===== Source data
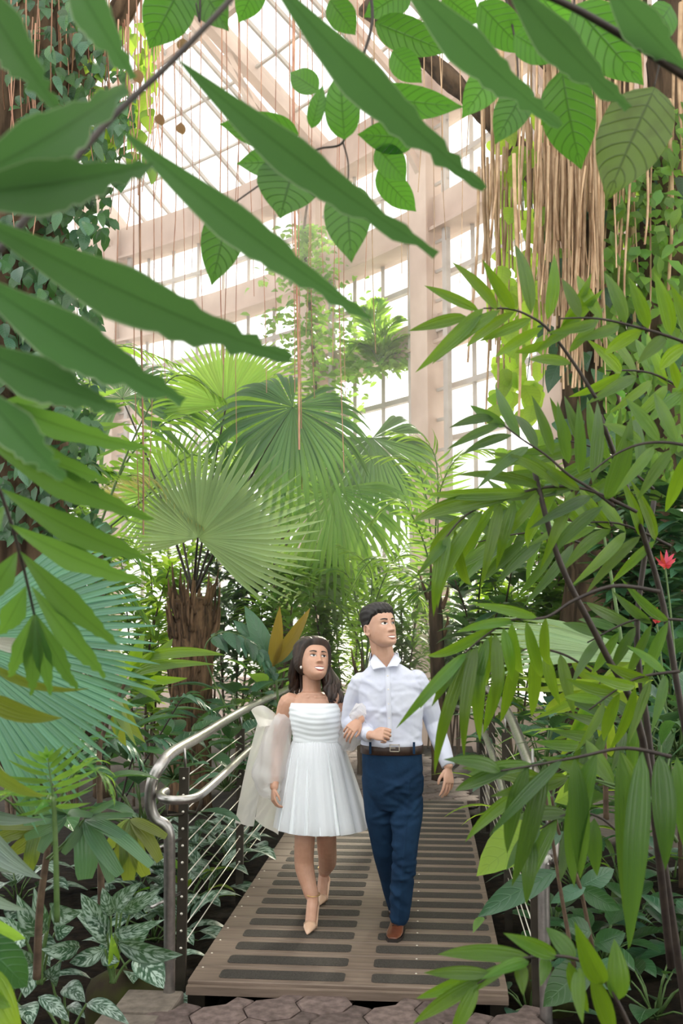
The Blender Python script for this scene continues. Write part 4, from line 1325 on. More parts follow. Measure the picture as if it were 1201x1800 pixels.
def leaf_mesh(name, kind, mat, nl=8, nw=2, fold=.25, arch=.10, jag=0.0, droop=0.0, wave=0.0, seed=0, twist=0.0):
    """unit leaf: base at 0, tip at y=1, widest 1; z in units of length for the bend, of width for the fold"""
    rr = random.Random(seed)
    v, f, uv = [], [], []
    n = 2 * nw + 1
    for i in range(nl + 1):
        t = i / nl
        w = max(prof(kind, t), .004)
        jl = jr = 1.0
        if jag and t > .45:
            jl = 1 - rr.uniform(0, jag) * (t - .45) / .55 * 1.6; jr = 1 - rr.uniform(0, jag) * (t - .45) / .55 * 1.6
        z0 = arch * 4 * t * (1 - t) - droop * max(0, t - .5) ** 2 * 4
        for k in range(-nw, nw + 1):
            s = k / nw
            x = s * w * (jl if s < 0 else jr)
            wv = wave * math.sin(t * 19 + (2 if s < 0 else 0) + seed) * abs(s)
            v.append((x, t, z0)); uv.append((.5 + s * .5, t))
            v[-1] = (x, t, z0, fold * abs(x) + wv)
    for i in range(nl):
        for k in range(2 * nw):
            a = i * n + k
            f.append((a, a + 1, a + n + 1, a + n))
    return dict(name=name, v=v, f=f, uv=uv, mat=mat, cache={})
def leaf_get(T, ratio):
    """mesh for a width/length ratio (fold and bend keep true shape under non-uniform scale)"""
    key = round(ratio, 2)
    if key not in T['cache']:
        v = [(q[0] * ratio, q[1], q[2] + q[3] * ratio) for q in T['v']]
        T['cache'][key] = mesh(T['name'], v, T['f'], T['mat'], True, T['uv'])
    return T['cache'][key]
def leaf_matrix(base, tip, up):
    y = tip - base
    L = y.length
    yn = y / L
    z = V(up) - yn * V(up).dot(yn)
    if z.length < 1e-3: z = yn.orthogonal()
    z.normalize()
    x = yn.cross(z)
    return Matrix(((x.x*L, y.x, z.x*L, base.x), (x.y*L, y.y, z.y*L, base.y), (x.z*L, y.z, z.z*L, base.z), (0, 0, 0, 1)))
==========
_Task brief_:
Transcribe all the lines above exactly, apart from the pictures.

_Expected output_:
The Blender Python script for this scene continues. Write part 4, from line 1325 on. More parts follow. Measure the picture as if it were 1201x1800 pixels.
def leaf_mesh(name, kind, mat, nl=8, nw=2, fold=.25, arch=.10, jag=0.0, droop=0.0, wave=0.0, seed=0, twist=0.0):
    """unit leaf: base at 0, tip at y=1, widest 1; z in units of length for the bend, of width for the fold"""
    rr = random.Random(seed)
    v, f, uv = [], [], []
    n = 2 * nw + 1
    for i in range(nl + 1):
        t = i / nl
        w = max(prof(kind, t), .004)
        jl = jr = 1.0
        if jag and t > .45:
            jl = 1 - rr.uniform(0, jag) * (t - .45) / .55 * 1.6; jr = 1 - rr.uniform(0, jag) * (t - .45) / .55 * 1.6
        z0 = arch * 4 * t * (1 - t) - droop * max(0, t - .5) ** 2 * 4
        for k in range(-nw, nw + 1):
            s = k / nw
            x = s * w * (jl if s < 0 else jr)
            wv = wave * math.sin(t * 19 + (2 if s < 0 else 0) + seed) * abs(s)
            v.append((x, t, z0)); uv.append((.5 + s * .5, t))
            v[-1] = (x, t, z0, fold * abs(x) + wv)
    for i in range(nl):
        for k in range(2 * nw):
            a = i * n + k
            f.append((a, a + 1, a + n + 1, a + n))
    return dict(name=name, v=v, f=f, uv=uv, mat=mat, cache={})
def leaf_get(T, ratio):
    """mesh for a width/length ratio (fold and bend keep true shape under non-uniform scale)"""
    key = round(ratio, 2)
    if key not in T['cache']:
        v = [(q[0] * ratio, q[1], q[2] + q[3] * ratio) for q in T['v']]
        T['cache'][key] = mesh(T['name'], v, T['f'], T['mat'], True, T['uv'])
    return T['cache'][key]
def leaf_matrix(base, tip, up):
    y = tip - base
    L = y.length
    yn = y / L
    z = V(up) - yn * V(up).dot(yn)
    if z.length < 1e-3: z = yn.orthogonal()
    z.normalize()
    x = yn.cross(z)
    return Matrix(((x.x*L, y.x, z.x*L, base.x), (x.y*L, y.y, z.y*L, base.y), (x.z*L, y.z, z.z*L, base.z), (0, 0, 0, 1)))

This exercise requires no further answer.